With their nautical backgrounds, Ed and Meg dove at the chance to buy the Winslow home overlooking Eagle Harbor of Mr. and Mrs. Ebenezer and Clara  Franks. Franks was Chief Engineer, co-founder and “Captain” of Eagle Harbor Transportation Co.

Beginning on July 4, 1903, Franks and his team provided Eagle Harbor its “first scheduled daily passenger and freight service to Seattle” with the steamboat, Florence K, and later with the steel-hulled Bainbridge.

When car ferries replaced passenger steamers, Chief Franks came ashore to become a legendary 1940s and ’50s Winslow ferry dockmaster. He greeted all.

When Ed and Meg divorced and she found herself in the large historic home with two sons on their way out of the nest, her friends including Ron Konzak urged her to open a bed and breakfast. “The Captains House” B&B  blossomed!

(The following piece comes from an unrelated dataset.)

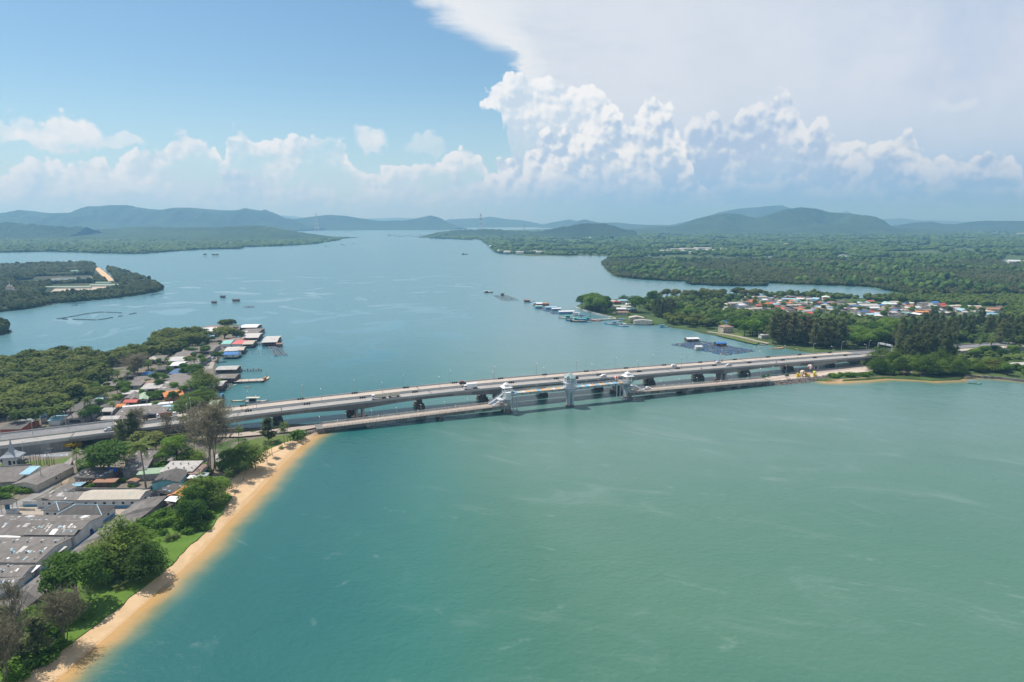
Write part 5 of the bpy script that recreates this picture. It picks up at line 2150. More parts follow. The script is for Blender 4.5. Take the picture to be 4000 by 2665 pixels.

Meg celebrated and embraced preservation of the home with its porch and chimney of local stone, its signature dormer and quaint guest rooms. Konzak recreated its white picket fence and enlarged the kitchen where Meg treated visitors to breakfast.

She and arborist Olaf Ribeiro rejoiced in the home’s 130-year-old walnut tree planted in the 1880s when the land was a part of the homestead of Eagle Harbor pioneers Ambrose and Amanda Grow. The Grow’s home across the street had become the Harbour Public House.

Meg’s lilac hedge, largest on the Island, is now in bloom. It adds intoxicating fragrance to those passing 234 Parfitt Way SW.

And in a floral frenzy of color to make Monet sigh, Meg planted lush gardens, walkways and a rose-covered arched “moongate.” The B&B soon filled with comfortable furnishings, maritime flotsam and jetsam, stories and guests.

Since the Captain’s House opened on Feb. 1, 1980, and until it closed on New Year’s Eve 2010, Meg has been a perfect host letting folks share a special part of our lore. Health challenges closed the ornate B&B doors, but not Meg’s love of the historic home and its guests.

And so for her many years of honoring and helping Island visitors, including 30 years of welcoming the world into her home, heart and our history, let’s sing “well done” and resurrect Milly and Walt’s esteemed “Royal Order of the Clam” membership for Margaret Hagemann.

Three cheers, “Captain Meg!”

Editor’s note: The Island’s Historic Preservation Commission at their annual Celebration and Awards event May 19  presented Meg Hagemann with a special Certificate of Appreciation for 30 years of welcoming folks into her home, heart and our history.